Sitting down to write and work on your ceremony can be overwhelming—it’s an empty document expectantly staring at you. You get that final university paper feeling with the cursor blinking in your face. You know there are a bunch of components in a ceremony, but which ones should you include? And which ones do you need to include?
What follows is how I can help couples build their ceremonies in four short steps
1. Find a style:
Decide with your partner what sort of ceremony you’d like to have: long, short, traditional, non-traditional, etc. Know that a twenty-minute ceremony is about the average length. Are you having a Jewish ceremony, a ceremony with Catholic touches, or a totally secular ceremony? Quaker ceremonies offer silent reflection and a chance for everyone to speak.
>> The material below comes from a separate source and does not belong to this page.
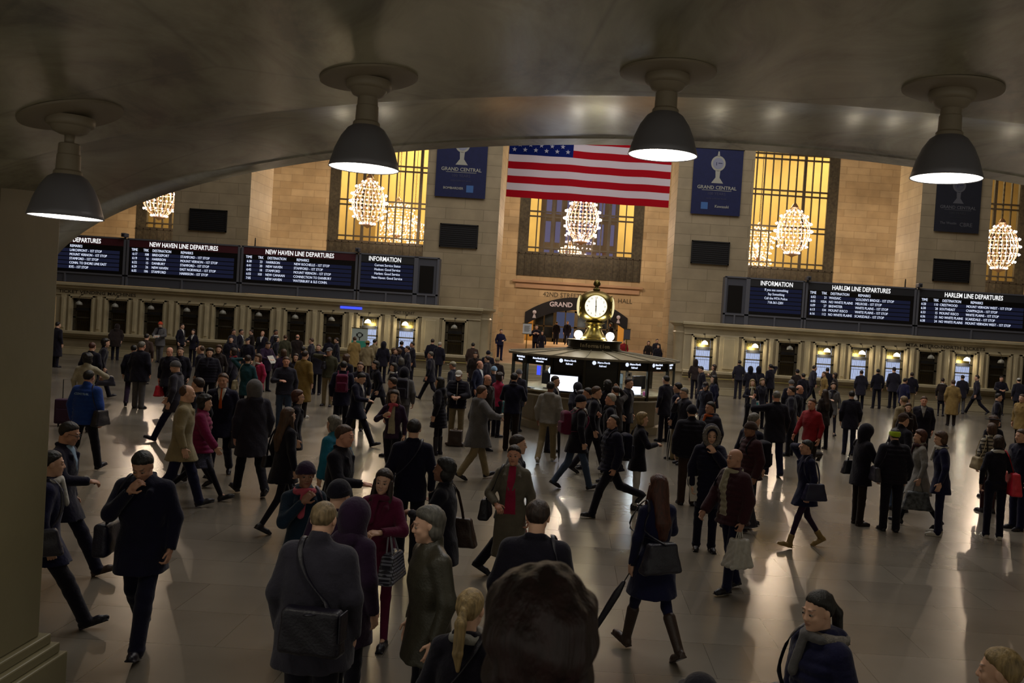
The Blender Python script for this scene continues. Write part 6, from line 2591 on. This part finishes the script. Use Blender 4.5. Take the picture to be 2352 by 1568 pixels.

You could always go the civil ceremony option and say the legal bare minimum. Or do you want to go totally non-traditional and build your own format? Discuss as a team of two and try consider interested parties—do you or your partners’ parents want a certain religious or traditional aspect in your ceremony? Are you willing to incorporate it? Talk to your partner about length of the ceremony and what style you’d like it to reflect.
2. Find a tone and a “feel”:
Just like those university papers, your wedding ceremony should have a “feel” which makes the whole ceremony cohesive, and much easier to create. For example, is your message, “We took a journey together and this is the ultimate journey we start today,” or “Our love has been tested and today we reaffirm our connection,” or “Woohoo! FINALLY!” Is your tone nostalgic? Forward thinking? Is your ceremony aimed toward the community of loved ones there to celebrate and witness your love, or it more about the team of two you’ve created with your partner? The “feel” and tone will also help you write vows, find readings, and help you and your officiant write an address for the wedding.
3. Decide which components of the ceremony you want to include:
These are the wedding ceremony components in loosely the order people generally use, but there is no reason you can’t move things around (and of course, cut things entirely). Remember, it’s your wedding—do what feels comfortable to you.
The Opening: A welcome, a please turn off your cell phones, a thank you to the guests for attending.
The Address: This is when a message is shared with your guests, a speech from me as the Celebrant, sometimes including readings. In a church wedding this would be when the minister gives a sermon. You may want me to tell a personal story about you and your partner or explain how you met. You might want me to share a reading or song lyric, proverb, or religious reading.
The Readings: The readings really are exactly what they sound like. You may want someone to read a poem, song lyric or a Bible passage. I will introduce the reader who will stand & come up to the ceremony, to proceed with the reading.
The Expression of Intent: I am proceeding in caps because this is important: THIS IS THE ONLY PART OF THE WEDDING CEREMONY WHICH IS LEGALLY MANDATED. The expression of intent is when you and your partner are asked if you take this person to be your legally wedded partner, and you say, “I do,” or, “Hell yes!” or, “We do,” or “Yes, yes, a million times yes.”
The Vows: There are options with the vows. Either you can read them, or I can read them, and you repeat them. You can write them or you can leave out personal vows all together. Either way, having the previously mentioned “feel” makes it much easier to either stick with the general theme of the ceremony or cover something outside the theme that you want included.
The Ceremony of the Rings: I speak for a moment about the meaning of rings. It usually is along the lines of, “Rings are a circle which is eternal, as is love,” but varies with different religious and cultural contexts. Feel free to add to this explanation, or keep it super simple.
The Ring Vows: This is when you present your partner with their ring. You may want to repeat after me, as it’s hard to remember what you want to say when you’re up there getting married! You’ll place the ring on your partner’s finger and say something to the effect of, “With this ring I thee wed.” Again, you can get as creative as you like with the words to choose to say before you place the ring.
The Pronouncement: Exactly what it sounds like, I will pronounce you wed, married, husband and wife, wife and wife, husband and husband, zombie hunters for life…whatever you like.
The Kiss: The kiss! I love this part, it’s so happy.
I’d like to stress this point: you do not need all of the parts just listed. You should make your wedding feel just the way you want it to—like you, like tradition, or like some combination. If you want to move all the parts around, do it. If you want to flat out leave some parts out, feel free to do that too. (With the exception of the Expression of Intent.)
4. Make it you!
This is your wedding, it should sound and feel like you. I truly believe as long as you’re being kind and not making anyone uncomfortable there is nothing “inappropriate” for your wedding. Find touches that make it feel like your ceremony. There are a lot of ways to add touches that will make the wedding feel tailored to your team of two: readings, and who reads them, a song sung by a friend, a blessing given by a family member, a tradition carried out by generations, or a tradition you’re starting that day. However, you make the ceremony feel right, do that—this is your day, your ceremony, your wedding, and your marriage. Make it feel like you, however that works.